• **Stated exercise**
Look below and pull out each line with the word "part".

• **Recorded information**
▬▬▬
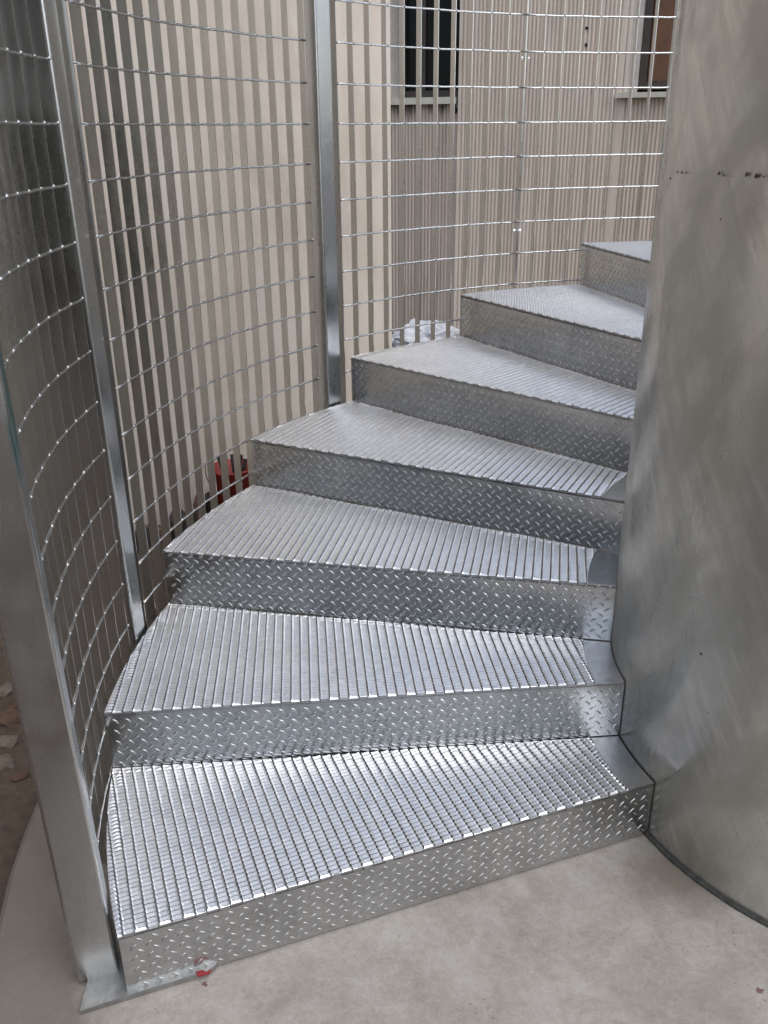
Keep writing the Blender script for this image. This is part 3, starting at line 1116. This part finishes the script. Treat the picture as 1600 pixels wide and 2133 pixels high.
# red scrap under the lowest riser
vs_ = []
pts = [(-1.580, -0.556), (-1.552, -0.549), (-1.548, -0.532), (-1.562, -0.541), (-1.570, -0.530), (-1.588, -0.540)]
pts = [(-1.562 + (x + 1.562) * 0.75, -0.553 + (y + 0.545) * 0.6) for x, y in pts]
V_ = [(x, y, 0.0145 + 0.002 * (i % 2)) for i, (x, y) in enumerate(pts)] + [(x, y, 0.0130 + 0.002 * (i % 2)) for i, (x, y) in enumerate(pts)]
n = len(pts)
tag(mk('tape_scrap', V_, [tuple(range(n)), tuple(range(2 * n - 1, n - 1, -1))] + [(n + i, n + (i + 1) % n, (i + 1) % n, i) for i in range(n)], M_REDTAPE), 'torn scrap of red tape under the front of the lowest riser', 'scrap')

# ------------------------------------------------------------------ unseen foliage added for the dark mass mirrored in the steel
def added_leaf_mat():
    mt, nt, b = new_mat('added_hedge_leaves')
    oi = nz(nt, 6, 4, 0.6, coords(nt))
    nt.links.new(ramp(nt, oi, [(0.3, (0.022, 0.035, 0.014)), (0.7, (0.06, 0.085, 0.032))]), b.inputs['Base Color'])
    b.inputs['Roughness'].default_value = 0.55
    return mt


M_ADDED_LEAF = added_leaf_mat()
M_ADDED_BARK = plain('added_hedge_bark', (0.07, 0.05, 0.035), 0.95, 0, 0.4, 30, 0.5)
added_hedge = empty('added_hedge', 'tall dark green foliage, unseen, added for the dark mass mirrored in the bars', 'added_hedge', None, (-4.5, -1.2, GZ))
HD = Vector((0.9, -6.6, 0)); HL = HD.length; HD.normalize(); HN = Vector((-HD.y, HD.x, 0))
mb = MB()
r_ = random.Random(77)
for i in range(15000):
    a = r_.uniform(0, HL); z = r_.uniform(0.05, 1) ** 0.9 * 4.6
    wmax = 0.55 + 0.18 * noise.noise(Vector((a * 1.3, z * 1.5, 1)))
    w = wmax * (1 - r_.random() ** 2.5) * r_.choice((-1, 1))
    z *= 1 + 0.12 * noise.noise(Vector((a * 1.1, 0, 5)))
    c = HD * a + HN * w + Vector((0, 0, z))
    u_ = Vector((r_.gauss(0, 1), r_.gauss(0, 1), r_.gauss(0, 0.6))).normalized()
    v_ = u_.orthogonal().normalized()
    L = r_.uniform(0.06, 0.11)
    mb.add([c - u_ * L, c + v_ * L * 0.5, c + u_ * L, c - v_ * L * 0.5], [(0, 1, 2, 3)])
mb.build('added_foliage', M_ADDED_LEAF, added_hedge, kind='stuff')
for i in range(9):
    c = HD * (0.4 + i * 0.74)
    mb = MB()
    mb.tube([c, c + Vector((0.03, 0.02, 1.2)), c + Vector((0.05 * (i % 3 - 1), 0.04, 4.1))], [0.035, 0.025, 0.008], 7)
    mb.build('added_stem', M_ADDED_BARK, added_hedge, smooth=True)
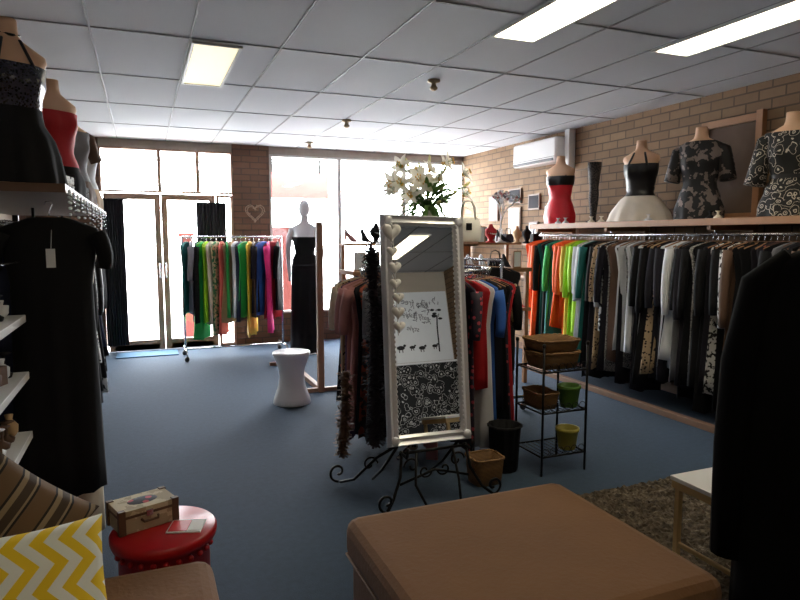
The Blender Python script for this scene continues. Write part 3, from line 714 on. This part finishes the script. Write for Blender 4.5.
# mannequins on left shelf
seqn=P('sequin_black',(10,10,14),(60,60,76),'spots',90,.42,.25)
mb=MB().at(-.48,3.06,1.717,.5,0,0,.86); bust(mb,skin); cloth(mb,seqn,.3,.56,.01); skirt(mb,blackfab,.0,.36,.06,.06,11)
mb.tube([(-.08,-.1,.54),(-.04,-.05,.67),(0,.05,.7),(.04,-.05,.67),(.08,-.1,.54)],.008,sat); mb.tube([(-.05,-.02,.7),(0,-.055,.69),(.05,-.02,.7)],.007,M('bead_black',(20,20,20),.2),6); mb.obj('mannequin_bust.004')
mb=MB().at(-.42,3.9,1.717,.7,0,0,.8); bust(mb,skin); cloth(mb,cols['red'],.1,.56,.012); skirt(mb,cols['black'],.0,.2,.03); mb.obj('mannequin_bust.005')
mb=MB().at(-.42,4.8,1.717,.7,0,0,.78); bust(mb,skin); cloth(mb,cols['grey'],.1,.62,.012); skirt(mb,cols['brown'],.0,.2,.03)
for s in(-1,1): sleeve(mb,cols['brown'],.2,s)
mb.obj('mannequin_bust.006')
mb=MB().at(-.42,5.6,1.717,.7,0,0,.8); bust(mb,mwhite); cloth(mb,cols['white'],.0,.62,.012); skirt(mb,cols['tan'],.0,.2,.03); mb.obj('mannequin_bust.007')
# ------------------------------------------------------------ behind camera (seen in the mirror)
art=empty('wall_art_print'); mb=MB(); mb.box(2.9,4.66,-2.68,-2.65,1.26,2.40,white); mb.obj('canvas',art)
mb=MB(); dk=M('print_black',(24,24,26),.7); gr=M('print_grey',(120,120,124),.7)
for i in range(50):
    mb.at(ru(4.1,4.5) if i%2 else ru(3.6,4.5),-2.648,ru(1.85,2.3)); mb.tube([(0,0,0),(ru(-.03,.03),0,ru(.02,.06)),(ru(-.06,.06),0,ru(0,.06))],.006,gr,4)
for x,z,s in((3.75,1.5,.07),(3.95,1.5,.05),(4.12,1.48,.06),(4.35,1.5,.05)):
    mb.at(x,-2.648,z,0,0,0,1); mb.ell((0,0,0),s,.004,s*.5,dk,14,8); mb.ell((s*1.0,0,s*.5),s*.35,.004,s*.3,dk,10,6); mb.tube([(-s*.4,0,0),(-s*.4,0,-s*1.1)],.006,dk,4); mb.tube([(s*.4,0,0),(s*.4,0,-s*1.1)],.006,dk,4)
mb.at(); mb.tube([(4.42,-2.648,1.4),(4.43,-2.648,1.8),(4.45,-2.648,2.0)],.012,dk,5)
for k in range(7): mb.ell((4.45+ru(-.08,.08),-2.648,2.0+ru(-.1,.1)),.04,.004,.02,dk,8,5)
mb.obj('print_marks',art)
for tx,x,z,sz in(('fuss free',4.3,2.12,.14),('easy fashion',4.3,1.92,.11),('style',4.1,1.74,.12)):
    cu=bpy.data.curves.new('t','FONT'); cu.body=tx; cu.size=sz; cu.extrude=.002; o=bpy.data.objects.new('lettering',cu); S.collection.objects.link(o); o.location=(x,-2.646,z); o.rotation_euler=(pi/2,radians(-12),pi); cu.materials.append(gr); o.parent=art
dam=P('damask',(200,198,194),(20,20,22),'paisley',11,.5)
mb=MB(); mb.box(2.5,4.6,-2.64,-2.4,.0,1.2,dam); mb.box(2.45,4.65,-2.64,-2.35,1.2,1.23,whiteg); mb.obj('damask_counter',None,.005)
# ------------------------------------------------------------ LIGHT
w=bpy.data.worlds.new('World'); S.world=w; w.use_nodes=True
bg=w.node_tree.nodes['Background']; bg.inputs[0].default_value=(.95,.98,1,1); bg.inputs[1].default_value=32.0
def portal(x0,x1,z0,z1):
    l=bpy.data.lights.new('portal','AREA'); l.shape='RECTANGLE'; l.size=x1-x0; l.size_y=z1-z0
    try: l.cycles.is_portal=True
    except Exception: l.energy=0
    o=bpy.data.objects.new('window_portal',l); S.collection.objects.link(o); o.location=((x0+x1)/2,9.05,(z0+z1)/2); o.rotation_euler=(-pi/2,0,0)
portal(-.45,1.15,0,2.64); portal(1.67,4.7,.42,2.64)
S.view_settings.view_transform='Standard'; S.view_settings.look='None'; S.view_settings.exposure=0
# ------------------------------------------------------------ CAMERA
cd=bpy.data.cameras.new('cam'); cd.lens=628/800*36; cd.sensor_width=36; cd.clip_start=.05
cam=bpy.data.objects.new('cam',cd); S.collection.objects.link(cam); cam.location=(0,0,1.5)
cam.rotation_euler=(pi/2-math.atan(.1003),0,-math.atan(.409)); S.camera=cam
▬▬▬
• **Response to the task**
Keep writing the Blender script for this image. This is part 3, starting at line 1116. This part finishes the script. Treat the picture as 1600 pixels wide and 2133 pixels high.
The Blender Python script for this scene continues. Write part 3, from line 714 on. This part finishes the script. Write for Blender 4.5.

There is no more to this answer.